The intended benefit is that everyone might roughly agree it’s better for the system to be more fair, but not if that fairness will clearly directly cost them. If a rule change occurs far enough in the future, it may be less clear who will benefit from the change.
This is perhaps related to Robin Hanson’s Near Mode vs Far mode. I think people are more idealistic in Far Mode… and at least sometimes this just seems good? Lack of clarity over who benefits from a change might improve people’s ability to think about longterm benefits and fairness.
I have a bunch of thoughts on this. A lot of the good effects of this actually happened in space-law, because nobody really cared about the effects of the laws when they were written.
Other interesting contracts that were surprisingly long-lasting is the ownership of Hong-Kong for Britain, which was returned after 90 years.

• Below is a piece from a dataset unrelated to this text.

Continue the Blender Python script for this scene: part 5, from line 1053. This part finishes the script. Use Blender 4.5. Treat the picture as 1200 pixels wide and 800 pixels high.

However, I think there are various problems with doing this a lot. One of them is that when you make a policy decision that’s supposed to be useful in 20 years, then you are making a bid on that policy being useful in the environment that will exist in 20 years, over which you have a lot of uncertainty. So by default I expect policy-decisions made for a world 20 years from now to be worse than decisions made for the current world.
The enforcability of contracts over such long time periods is also quite unclear. What prevents the leadership 15 years from now from just calling off the policy implementation? This requires a lot of trust and support for the meta-system, which is hard to sustain over such long periods of time.
In general, I have a perspective that lots of problems could be solved if people could reliably make long-term contracts, but that there are no reliably enforcement mechanisms for long-term contracts at the national-actor level.
I think lack of long-term contract enforcement is one part of it—the US congress routinely passes laws with immediate costs and delayed revenue, and then either continually postpones or changes it’s mind on the delayed part (while keeping the immediate part). I’d classify it as much as deception as of lack of enforcement. It’s compounded by the fact that the composition of the government changes a bit every 2 years, but the fundamental problem is that “enforcement” is necessary, because “alignment” doesn’t exist.
Trying to go meta and enforce far-mode stated values rather than honoring near-mode actual behaviors is effectively forcing people into doing what they say they want, as opposed to inferring what they actually want. I’m actually sympathetic to that tactic, but I do recognize that it’s coercion (enforcement of ill-considered contract) rather than actual agreement (where people do what they want, because that’s what they want).
Good example: the US tried to go metric and then canceled its commitment.